The PBGC premium increase is estimated to raise a little less than $9 billion in revenue, around half of what the Administration had been asking for. It’s possible that the issue of PBGC premiums will come up again in the relatively near future (e.g., perhaps next year).

Retiree group term life transfers

The new law also adds a provision allowing for the transfer (from overfunded DB plans) of assets to fund retiree group-term life insurance, on a basis similar to the current rules for transfers to fund retiree health benefits.

* * *

As we said at the beginning, this law is likely to be the last piece of retirement-related legislation prior to the election.

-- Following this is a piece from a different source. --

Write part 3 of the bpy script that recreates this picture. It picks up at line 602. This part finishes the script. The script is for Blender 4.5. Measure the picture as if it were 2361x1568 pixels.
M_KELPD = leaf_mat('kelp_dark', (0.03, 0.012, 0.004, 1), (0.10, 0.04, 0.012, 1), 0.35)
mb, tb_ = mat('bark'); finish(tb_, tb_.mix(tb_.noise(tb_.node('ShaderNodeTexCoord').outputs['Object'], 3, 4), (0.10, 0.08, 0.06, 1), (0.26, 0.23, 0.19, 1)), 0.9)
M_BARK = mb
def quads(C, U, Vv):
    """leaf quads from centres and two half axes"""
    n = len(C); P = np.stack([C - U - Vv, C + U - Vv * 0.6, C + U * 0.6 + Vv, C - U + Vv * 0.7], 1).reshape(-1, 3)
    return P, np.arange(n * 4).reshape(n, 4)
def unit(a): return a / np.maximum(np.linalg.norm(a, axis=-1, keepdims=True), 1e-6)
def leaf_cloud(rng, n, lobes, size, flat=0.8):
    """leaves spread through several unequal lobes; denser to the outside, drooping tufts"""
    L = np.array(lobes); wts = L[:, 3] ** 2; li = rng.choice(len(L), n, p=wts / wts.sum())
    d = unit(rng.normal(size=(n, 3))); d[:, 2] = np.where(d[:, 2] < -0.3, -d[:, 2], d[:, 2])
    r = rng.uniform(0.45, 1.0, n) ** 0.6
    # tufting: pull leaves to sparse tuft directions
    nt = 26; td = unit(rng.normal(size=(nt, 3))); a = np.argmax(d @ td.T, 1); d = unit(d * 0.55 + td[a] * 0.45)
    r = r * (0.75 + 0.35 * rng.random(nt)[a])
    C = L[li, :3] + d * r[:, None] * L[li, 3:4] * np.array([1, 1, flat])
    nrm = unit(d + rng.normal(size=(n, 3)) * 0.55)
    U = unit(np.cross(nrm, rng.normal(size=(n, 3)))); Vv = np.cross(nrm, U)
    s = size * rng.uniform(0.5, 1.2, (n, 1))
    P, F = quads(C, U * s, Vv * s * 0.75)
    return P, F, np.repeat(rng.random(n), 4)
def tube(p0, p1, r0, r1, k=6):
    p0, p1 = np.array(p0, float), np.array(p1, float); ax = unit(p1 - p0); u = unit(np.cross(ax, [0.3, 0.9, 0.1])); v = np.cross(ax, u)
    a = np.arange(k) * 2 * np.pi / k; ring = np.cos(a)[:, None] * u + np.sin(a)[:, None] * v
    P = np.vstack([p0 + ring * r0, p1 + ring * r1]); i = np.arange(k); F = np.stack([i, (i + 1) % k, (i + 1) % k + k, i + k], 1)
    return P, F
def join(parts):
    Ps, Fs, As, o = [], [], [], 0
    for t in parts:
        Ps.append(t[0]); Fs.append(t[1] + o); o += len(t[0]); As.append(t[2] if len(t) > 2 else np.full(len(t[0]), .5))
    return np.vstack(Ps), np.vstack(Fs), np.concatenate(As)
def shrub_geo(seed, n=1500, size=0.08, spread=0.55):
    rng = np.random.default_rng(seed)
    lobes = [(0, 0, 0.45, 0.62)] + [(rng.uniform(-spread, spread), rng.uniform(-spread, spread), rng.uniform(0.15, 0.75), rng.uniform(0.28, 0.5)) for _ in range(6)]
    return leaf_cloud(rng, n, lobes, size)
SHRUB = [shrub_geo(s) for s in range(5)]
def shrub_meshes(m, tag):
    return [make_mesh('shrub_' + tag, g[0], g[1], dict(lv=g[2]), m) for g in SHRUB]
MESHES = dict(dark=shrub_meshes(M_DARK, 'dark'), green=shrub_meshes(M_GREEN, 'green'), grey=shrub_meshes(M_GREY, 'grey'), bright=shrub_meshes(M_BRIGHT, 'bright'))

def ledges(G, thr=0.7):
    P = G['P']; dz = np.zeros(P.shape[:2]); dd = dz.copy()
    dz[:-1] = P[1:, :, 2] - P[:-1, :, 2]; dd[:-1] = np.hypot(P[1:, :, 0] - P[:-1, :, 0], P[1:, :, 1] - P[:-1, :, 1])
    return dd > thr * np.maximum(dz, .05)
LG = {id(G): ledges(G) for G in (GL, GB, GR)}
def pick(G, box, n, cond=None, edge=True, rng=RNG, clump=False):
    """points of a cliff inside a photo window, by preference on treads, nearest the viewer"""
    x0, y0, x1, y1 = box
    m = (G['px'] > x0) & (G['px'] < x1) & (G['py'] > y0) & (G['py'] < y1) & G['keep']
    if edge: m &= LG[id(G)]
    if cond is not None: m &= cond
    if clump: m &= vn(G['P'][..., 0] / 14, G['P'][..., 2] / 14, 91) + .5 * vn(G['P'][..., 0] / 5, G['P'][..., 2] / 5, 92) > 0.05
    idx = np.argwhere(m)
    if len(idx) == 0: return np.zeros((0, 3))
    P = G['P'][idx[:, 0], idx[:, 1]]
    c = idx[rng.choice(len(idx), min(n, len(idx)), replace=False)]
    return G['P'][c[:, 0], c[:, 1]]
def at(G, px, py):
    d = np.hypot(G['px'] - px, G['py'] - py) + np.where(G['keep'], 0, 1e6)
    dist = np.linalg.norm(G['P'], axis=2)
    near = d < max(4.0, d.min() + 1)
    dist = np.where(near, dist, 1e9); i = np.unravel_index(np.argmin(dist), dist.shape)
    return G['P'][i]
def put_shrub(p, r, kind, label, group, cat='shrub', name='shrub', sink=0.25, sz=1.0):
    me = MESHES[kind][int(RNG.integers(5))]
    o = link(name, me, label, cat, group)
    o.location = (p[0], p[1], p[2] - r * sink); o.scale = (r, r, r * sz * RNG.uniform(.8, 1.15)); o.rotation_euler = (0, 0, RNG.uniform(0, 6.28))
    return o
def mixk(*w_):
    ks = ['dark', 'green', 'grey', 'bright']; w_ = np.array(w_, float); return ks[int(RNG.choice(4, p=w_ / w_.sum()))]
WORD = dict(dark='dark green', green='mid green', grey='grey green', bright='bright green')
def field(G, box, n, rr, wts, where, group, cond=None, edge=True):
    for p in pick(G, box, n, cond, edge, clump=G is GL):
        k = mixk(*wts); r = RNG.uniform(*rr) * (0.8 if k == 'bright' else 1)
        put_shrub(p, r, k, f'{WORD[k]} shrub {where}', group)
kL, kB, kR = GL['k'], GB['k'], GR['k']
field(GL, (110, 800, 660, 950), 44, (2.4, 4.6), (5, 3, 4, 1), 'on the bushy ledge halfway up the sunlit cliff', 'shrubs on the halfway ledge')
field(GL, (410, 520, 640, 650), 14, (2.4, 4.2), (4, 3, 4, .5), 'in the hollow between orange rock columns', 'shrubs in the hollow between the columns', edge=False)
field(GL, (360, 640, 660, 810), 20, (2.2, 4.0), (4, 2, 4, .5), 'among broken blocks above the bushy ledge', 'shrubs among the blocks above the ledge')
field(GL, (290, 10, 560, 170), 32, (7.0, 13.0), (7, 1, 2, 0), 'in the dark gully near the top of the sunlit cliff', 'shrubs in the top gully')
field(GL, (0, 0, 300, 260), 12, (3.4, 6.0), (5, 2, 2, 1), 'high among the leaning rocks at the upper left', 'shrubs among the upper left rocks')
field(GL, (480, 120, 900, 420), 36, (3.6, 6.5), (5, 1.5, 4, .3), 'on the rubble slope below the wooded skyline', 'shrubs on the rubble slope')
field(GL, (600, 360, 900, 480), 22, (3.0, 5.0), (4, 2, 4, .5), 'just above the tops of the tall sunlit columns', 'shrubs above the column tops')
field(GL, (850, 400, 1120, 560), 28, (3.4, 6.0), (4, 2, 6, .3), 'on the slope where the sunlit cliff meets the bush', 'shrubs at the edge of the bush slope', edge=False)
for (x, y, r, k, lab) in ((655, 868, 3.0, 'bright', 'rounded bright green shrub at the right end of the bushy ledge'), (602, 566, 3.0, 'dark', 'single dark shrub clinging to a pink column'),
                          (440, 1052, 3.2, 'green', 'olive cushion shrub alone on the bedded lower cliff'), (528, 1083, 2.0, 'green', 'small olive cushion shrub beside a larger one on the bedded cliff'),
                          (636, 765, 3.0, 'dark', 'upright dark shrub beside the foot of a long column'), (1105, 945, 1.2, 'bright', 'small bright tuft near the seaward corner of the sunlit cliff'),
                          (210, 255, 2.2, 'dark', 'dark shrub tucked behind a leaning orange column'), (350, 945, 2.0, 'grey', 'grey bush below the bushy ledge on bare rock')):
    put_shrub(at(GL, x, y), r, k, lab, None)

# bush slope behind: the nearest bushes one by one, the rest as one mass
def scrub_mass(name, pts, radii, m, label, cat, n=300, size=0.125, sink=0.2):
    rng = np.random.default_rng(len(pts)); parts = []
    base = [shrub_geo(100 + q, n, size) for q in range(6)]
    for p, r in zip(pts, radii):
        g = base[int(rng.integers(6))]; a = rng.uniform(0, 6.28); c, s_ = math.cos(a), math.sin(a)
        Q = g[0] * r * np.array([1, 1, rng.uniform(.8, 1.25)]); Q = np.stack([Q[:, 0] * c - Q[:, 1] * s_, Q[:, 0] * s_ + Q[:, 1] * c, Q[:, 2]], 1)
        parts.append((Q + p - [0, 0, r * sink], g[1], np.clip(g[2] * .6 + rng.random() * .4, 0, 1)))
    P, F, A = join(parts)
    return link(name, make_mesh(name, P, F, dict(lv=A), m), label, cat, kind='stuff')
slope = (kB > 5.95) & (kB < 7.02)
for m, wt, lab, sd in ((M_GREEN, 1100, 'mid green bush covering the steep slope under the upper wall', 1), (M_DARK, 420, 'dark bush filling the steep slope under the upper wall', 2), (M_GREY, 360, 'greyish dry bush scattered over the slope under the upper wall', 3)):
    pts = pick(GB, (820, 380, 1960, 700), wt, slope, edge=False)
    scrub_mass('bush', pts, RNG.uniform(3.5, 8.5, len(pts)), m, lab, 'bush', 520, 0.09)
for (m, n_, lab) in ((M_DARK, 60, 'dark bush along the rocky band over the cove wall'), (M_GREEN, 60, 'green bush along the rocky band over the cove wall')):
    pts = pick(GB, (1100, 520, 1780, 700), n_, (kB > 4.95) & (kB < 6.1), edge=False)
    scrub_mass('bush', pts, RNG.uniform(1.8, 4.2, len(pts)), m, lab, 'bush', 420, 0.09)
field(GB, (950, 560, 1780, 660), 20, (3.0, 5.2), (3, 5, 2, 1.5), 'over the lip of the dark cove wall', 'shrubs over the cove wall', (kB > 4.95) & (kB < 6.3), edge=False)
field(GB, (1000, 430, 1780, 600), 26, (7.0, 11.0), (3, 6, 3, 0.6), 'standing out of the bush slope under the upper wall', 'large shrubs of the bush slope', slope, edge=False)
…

It provides significant relief for many DB plan sponsors.

These provisions were included in a larger transportation bill as a “pay for” — a revenue-raiser offsetting the cost of the transportation and student loan initiatives. Generally, it seems, action in “our world” (the world of pension/401(k) regulation) is being driven by outside issues — critically, concern about the budget. Thus, a proposal like interest rate stabilization that raises revenue (sponsors make smaller tax deductible contributions to plans and as a result pay more taxes) gets more attention than a proposal like automatic IRAs (which is a key policy initiative of the Administration), which costs revenue.

After the election, there may be a productive lame duck session (to deal, among other things, with the impending “fiscal cliff” set to kick in at year-end based on tax increases and spending cuts set to take effect under current law). Certainly 2013 will be an active legislative year, with a number of “our issues” in play.